Il «diritto all’oblio»
Come si è detto, non è semplice dare una definizione di «diritto all’oblio»
A dire il vero, come si vedrà nelle prossime pagine, neppure è così semplice affermare se l’oblio rappresentasse realmente un diritto sino a qualche tempo fa.
È stato affermato che «è sempre l’interesse pubblico che giustifica la violazione di quell’aspetto della dignità – riservatezza che è definito diritto all’oblio»: così si è espressa la Suprema Corte di recente, richiamando l’“impostazione classica” che tende a collocare il diritto entro i confini di concetti noti e affermati come la dignità e la riservatezza e, più in generale, nell’alveo dei diritti della personalità, dovendosi riconoscere all’individuo il diritto di cambiare, di trasformarsi, di crescere, lasciandosi alle spalle un passato, anche pensante.
Di sicuro, se di diritto si dovesse parlare, non si potrebbe non cogliere quanto lo stesso rappresenti qualcosa di estremamente “fluido”, “dinamico” e, naturalmente, in continua evoluzione.
Il problema dei diritti della personalità atipici
Non sembra affatto errato, nel desiderio di dare una impostazione sistematica allo studio dei diritti, ricondurre o, comunque, cercare di ricondurre quello che oggi chiamiamo «diritto all’oblio» nella categoria dei diritti della personalità, recuperando la nozione di diritti della personalità c.d. atipici e tentando di portarlo entro i confini dei diritti sopra indicati.
Come noto, i diritti della personalità sono ritenuti in costante evoluzione. Tali diritti, definiti anche innati, vengono indicati come essenziali, assoluti, personalissimi, inalienabili, intrasmissibili, imprescrittibili e non patrimoniali.
A quelli “classici” se ne sono aggiunti alcuni di creazione giurisprudenziale.
Il primo dei diritti della personalità è il diritto alla vita e alla integrità fisica, oggetto di specifico riconoscimento costituzionale (artt. 2 e 32 Cost.). L’art. 6 c.c. dispone il diritto al nome, tutelato anche in sede costituzionale (art. 22 Cost.), che viene fatto oggetto di specifica protezione grazie all’art. 7 c.c. Inoltre, l’art. 8 c.c. offre una tutela anche allo pseudonimo.
L’art. 10 c.c. prevede la tutela dell’immagine («abuso dell’immagine altrui»). A tal proposito, è rilevante evidenziare che – mentre la legge n. 633/41 (l.d.a.) fa riferimento al ritratto – il codice indica come oggetto della tutela l’immagine, nozione che presenta «confini estremamente labili», connotata da «un contenuto evanescente».

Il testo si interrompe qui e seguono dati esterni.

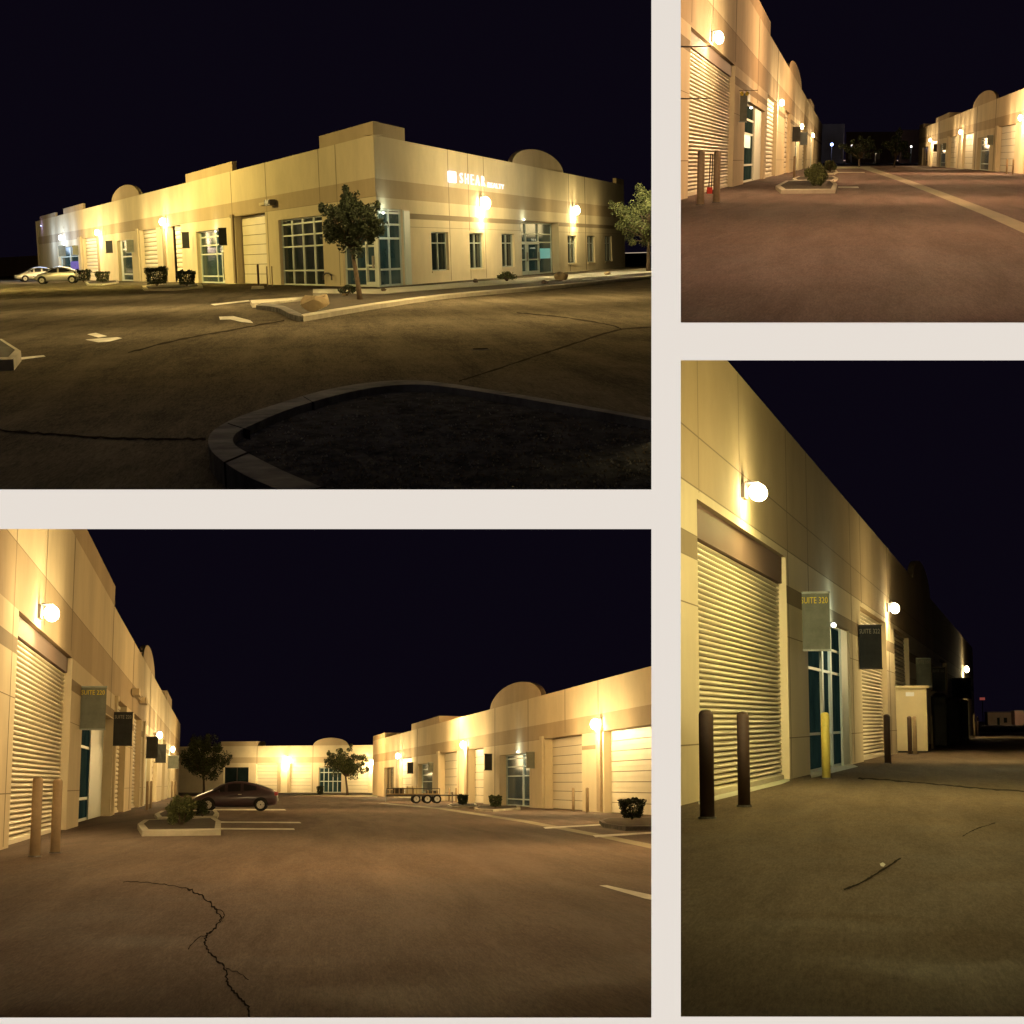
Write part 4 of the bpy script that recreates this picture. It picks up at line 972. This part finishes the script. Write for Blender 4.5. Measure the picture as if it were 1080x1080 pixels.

Inoltre, dopo il riconoscimento del diritto al trattamento dei dati personali e alla riservatezza, si è di recente affermato il diritto all’identità personale, inteso come interesse alla propria identificazione sociale.
È evidente che – superati i dubbi di chi riteneva che i diritti della personalità fossero un numerus clausus previsti dal codice civile (artt. 5-10) e della Carta costituzionale (art. 4, 13-19, 21, 32 e 35 (82)) – si è aperta la strada al riconoscimento di nuovi diritti.
Informazione, verità, pertinenza e continenza
Nel tempo si è superata quell’impostazione che voleva che l’editore fosse esonerato da qualsiasi obbligo risarcitorio per i pregiudizi connessi alla pubblicazione, in assenza di reato, grazie all’affermazione del diritto all’identità.
E, come si è detto, va riconosciuta garanzia costituzionale del diritto alla identità personale. Tuttavia, tale base va incontro a limiti, «di pari rango prima- rio» (94), derivanti «dalla peculiare natura “antagonista” del diritto medesimo, al suo dover coesistere, cioè, nell’ordinamento, con diritti contenutisticamente di segno inverso, pure essi fondamentali e costituzionalizzati». In una decisione nota come «decalogo del giornalista» (96), secondo la Suprema Corte, «si riflette (…) nella dialettica che viene ad instaurarsi tra il diritto alla identità personale ed i contrapposti diritti di critica, di cronaca e di creazione artistica (a loro volta riconducibili alla comune matrice costituzionale dell’art. 21 della Costituzione) quel fenomeno di confliggenza di interessi, di cui la casistica è ricchissima (si pensi alla libertà sindacale confliggente con la libertà di impresa; al diritto alla salute confliggente con l’interesse della produzione ecc.) e che trova soluzione attraverso il contemperamento e l’equo bilanciamento delle libertà antagoniste, per modo che la tutela dell’una non sia esclusiva di quella dell’altra».